All of the data below should be written out exactly.
════════
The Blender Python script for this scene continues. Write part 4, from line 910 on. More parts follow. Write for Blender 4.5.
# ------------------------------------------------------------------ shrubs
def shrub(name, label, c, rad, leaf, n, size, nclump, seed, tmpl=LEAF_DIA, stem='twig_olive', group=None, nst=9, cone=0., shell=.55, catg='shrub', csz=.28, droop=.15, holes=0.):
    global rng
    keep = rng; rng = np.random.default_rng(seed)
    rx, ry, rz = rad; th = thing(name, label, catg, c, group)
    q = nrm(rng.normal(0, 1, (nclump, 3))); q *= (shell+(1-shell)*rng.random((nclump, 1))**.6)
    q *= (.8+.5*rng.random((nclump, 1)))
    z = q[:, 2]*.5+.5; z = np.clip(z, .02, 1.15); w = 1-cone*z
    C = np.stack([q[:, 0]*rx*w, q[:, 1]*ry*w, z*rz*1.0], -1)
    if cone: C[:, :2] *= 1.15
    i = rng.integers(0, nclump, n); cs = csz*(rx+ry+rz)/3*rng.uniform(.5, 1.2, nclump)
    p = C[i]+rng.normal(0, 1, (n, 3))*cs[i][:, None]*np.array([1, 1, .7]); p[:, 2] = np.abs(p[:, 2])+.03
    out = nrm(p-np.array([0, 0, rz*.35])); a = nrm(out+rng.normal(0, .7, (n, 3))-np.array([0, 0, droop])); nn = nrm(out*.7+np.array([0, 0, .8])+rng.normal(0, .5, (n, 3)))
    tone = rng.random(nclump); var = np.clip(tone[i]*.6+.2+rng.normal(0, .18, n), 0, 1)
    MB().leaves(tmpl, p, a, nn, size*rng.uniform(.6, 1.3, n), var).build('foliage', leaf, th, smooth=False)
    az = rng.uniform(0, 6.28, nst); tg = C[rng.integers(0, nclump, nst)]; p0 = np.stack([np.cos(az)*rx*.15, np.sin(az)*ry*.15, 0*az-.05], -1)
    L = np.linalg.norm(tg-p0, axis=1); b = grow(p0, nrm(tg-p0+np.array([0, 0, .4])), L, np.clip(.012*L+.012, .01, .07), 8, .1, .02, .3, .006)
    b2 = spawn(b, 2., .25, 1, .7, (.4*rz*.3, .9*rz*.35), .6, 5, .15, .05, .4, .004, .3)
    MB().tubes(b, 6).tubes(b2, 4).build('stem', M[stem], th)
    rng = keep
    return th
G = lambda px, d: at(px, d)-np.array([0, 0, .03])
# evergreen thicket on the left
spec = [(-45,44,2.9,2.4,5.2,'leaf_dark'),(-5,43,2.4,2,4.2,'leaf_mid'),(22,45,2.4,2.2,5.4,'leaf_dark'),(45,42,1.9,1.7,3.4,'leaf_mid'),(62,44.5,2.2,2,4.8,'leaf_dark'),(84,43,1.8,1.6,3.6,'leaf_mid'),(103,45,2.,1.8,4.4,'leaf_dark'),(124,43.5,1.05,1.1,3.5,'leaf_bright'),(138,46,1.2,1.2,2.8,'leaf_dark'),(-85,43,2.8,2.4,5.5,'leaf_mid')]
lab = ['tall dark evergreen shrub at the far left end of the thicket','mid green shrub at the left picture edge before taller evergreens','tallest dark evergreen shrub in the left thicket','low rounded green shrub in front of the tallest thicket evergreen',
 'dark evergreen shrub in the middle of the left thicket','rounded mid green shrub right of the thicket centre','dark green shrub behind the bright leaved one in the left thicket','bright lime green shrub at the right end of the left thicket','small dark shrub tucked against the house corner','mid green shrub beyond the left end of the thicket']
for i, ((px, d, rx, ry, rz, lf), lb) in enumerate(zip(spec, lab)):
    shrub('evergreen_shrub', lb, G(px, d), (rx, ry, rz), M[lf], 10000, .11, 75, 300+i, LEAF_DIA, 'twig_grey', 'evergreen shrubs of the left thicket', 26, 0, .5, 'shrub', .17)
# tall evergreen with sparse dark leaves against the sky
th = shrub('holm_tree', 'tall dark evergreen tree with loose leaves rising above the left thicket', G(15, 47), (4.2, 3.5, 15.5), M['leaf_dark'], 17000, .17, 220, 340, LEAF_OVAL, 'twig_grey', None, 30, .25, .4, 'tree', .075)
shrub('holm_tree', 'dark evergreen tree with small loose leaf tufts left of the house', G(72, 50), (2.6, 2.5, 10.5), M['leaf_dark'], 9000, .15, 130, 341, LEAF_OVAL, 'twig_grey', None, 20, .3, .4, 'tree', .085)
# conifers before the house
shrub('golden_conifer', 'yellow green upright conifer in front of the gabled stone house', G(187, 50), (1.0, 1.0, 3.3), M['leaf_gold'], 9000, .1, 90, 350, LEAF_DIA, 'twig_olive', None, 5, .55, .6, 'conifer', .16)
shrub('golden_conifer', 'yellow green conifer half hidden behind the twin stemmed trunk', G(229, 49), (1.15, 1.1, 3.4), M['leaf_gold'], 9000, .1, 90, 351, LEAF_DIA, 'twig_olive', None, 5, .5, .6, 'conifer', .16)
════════
◆ Result:
The Blender Python script for this scene continues. Write part 4, from line 910 on. More parts follow. Write for Blender 4.5.
# ------------------------------------------------------------------ shrubs
def shrub(name, label, c, rad, leaf, n, size, nclump, seed, tmpl=LEAF_DIA, stem='twig_olive', group=None, nst=9, cone=0., shell=.55, catg='shrub', csz=.28, droop=.15, holes=0.):
    global rng
    keep = rng; rng = np.random.default_rng(seed)
    rx, ry, rz = rad; th = thing(name, label, catg, c, group)
    q = nrm(rng.normal(0, 1, (nclump, 3))); q *= (shell+(1-shell)*rng.random((nclump, 1))**.6)
    q *= (.8+.5*rng.random((nclump, 1)))
    z = q[:, 2]*.5+.5; z = np.clip(z, .02, 1.15); w = 1-cone*z
    C = np.stack([q[:, 0]*rx*w, q[:, 1]*ry*w, z*rz*1.0], -1)
    if cone: C[:, :2] *= 1.15
    i = rng.integers(0, nclump, n); cs = csz*(rx+ry+rz)/3*rng.uniform(.5, 1.2, nclump)
    p = C[i]+rng.normal(0, 1, (n, 3))*cs[i][:, None]*np.array([1, 1, .7]); p[:, 2] = np.abs(p[:, 2])+.03
    out = nrm(p-np.array([0, 0, rz*.35])); a = nrm(out+rng.normal(0, .7, (n, 3))-np.array([0, 0, droop])); nn = nrm(out*.7+np.array([0, 0, .8])+rng.normal(0, .5, (n, 3)))
    tone = rng.random(nclump); var = np.clip(tone[i]*.6+.2+rng.normal(0, .18, n), 0, 1)
    MB().leaves(tmpl, p, a, nn, size*rng.uniform(.6, 1.3, n), var).build('foliage', leaf, th, smooth=False)
    az = rng.uniform(0, 6.28, nst); tg = C[rng.integers(0, nclump, nst)]; p0 = np.stack([np.cos(az)*rx*.15, np.sin(az)*ry*.15, 0*az-.05], -1)
    L = np.linalg.norm(tg-p0, axis=1); b = grow(p0, nrm(tg-p0+np.array([0, 0, .4])), L, np.clip(.012*L+.012, .01, .07), 8, .1, .02, .3, .006)
    b2 = spawn(b, 2., .25, 1, .7, (.4*rz*.3, .9*rz*.35), .6, 5, .15, .05, .4, .004, .3)
    MB().tubes(b, 6).tubes(b2, 4).build('stem', M[stem], th)
    rng = keep
    return th
G = lambda px, d: at(px, d)-np.array([0, 0, .03])
# evergreen thicket on the left
spec = [(-45,44,2.9,2.4,5.2,'leaf_dark'),(-5,43,2.4,2,4.2,'leaf_mid'),(22,45,2.4,2.2,5.4,'leaf_dark'),(45,42,1.9,1.7,3.4,'leaf_mid'),(62,44.5,2.2,2,4.8,'leaf_dark'),(84,43,1.8,1.6,3.6,'leaf_mid'),(103,45,2.,1.8,4.4,'leaf_dark'),(124,43.5,1.05,1.1,3.5,'leaf_bright'),(138,46,1.2,1.2,2.8,'leaf_dark'),(-85,43,2.8,2.4,5.5,'leaf_mid')]
lab = ['tall dark evergreen shrub at the far left end of the thicket','mid green shrub at the left picture edge before taller evergreens','tallest dark evergreen shrub in the left thicket','low rounded green shrub in front of the tallest thicket evergreen',
 'dark evergreen shrub in the middle of the left thicket','rounded mid green shrub right of the thicket centre','dark green shrub behind the bright leaved one in the left thicket','bright lime green shrub at the right end of the left thicket','small dark shrub tucked against the house corner','mid green shrub beyond the left end of the thicket']
for i, ((px, d, rx, ry, rz, lf), lb) in enumerate(zip(spec, lab)):
    shrub('evergreen_shrub', lb, G(px, d), (rx, ry, rz), M[lf], 10000, .11, 75, 300+i, LEAF_DIA, 'twig_grey', 'evergreen shrubs of the left thicket', 26, 0, .5, 'shrub', .17)
# tall evergreen with sparse dark leaves against the sky
th = shrub('holm_tree', 'tall dark evergreen tree with loose leaves rising above the left thicket', G(15, 47), (4.2, 3.5, 15.5), M['leaf_dark'], 17000, .17, 220, 340, LEAF_OVAL, 'twig_grey', None, 30, .25, .4, 'tree', .075)
shrub('holm_tree', 'dark evergreen tree with small loose leaf tufts left of the house', G(72, 50), (2.6, 2.5, 10.5), M['leaf_dark'], 9000, .15, 130, 341, LEAF_OVAL, 'twig_grey', None, 20, .3, .4, 'tree', .085)
# conifers before the house
shrub('golden_conifer', 'yellow green upright conifer in front of the gabled stone house', G(187, 50), (1.0, 1.0, 3.3), M['leaf_gold'], 9000, .1, 90, 350, LEAF_DIA, 'twig_olive', None, 5, .55, .6, 'conifer', .16)
shrub('golden_conifer', 'yellow green conifer half hidden behind the twin stemmed trunk', G(229, 49), (1.15, 1.1, 3.4), M['leaf_gold'], 9000, .1, 90, 351, LEAF_DIA, 'twig_olive', None, 5, .5, .6, 'conifer', .16)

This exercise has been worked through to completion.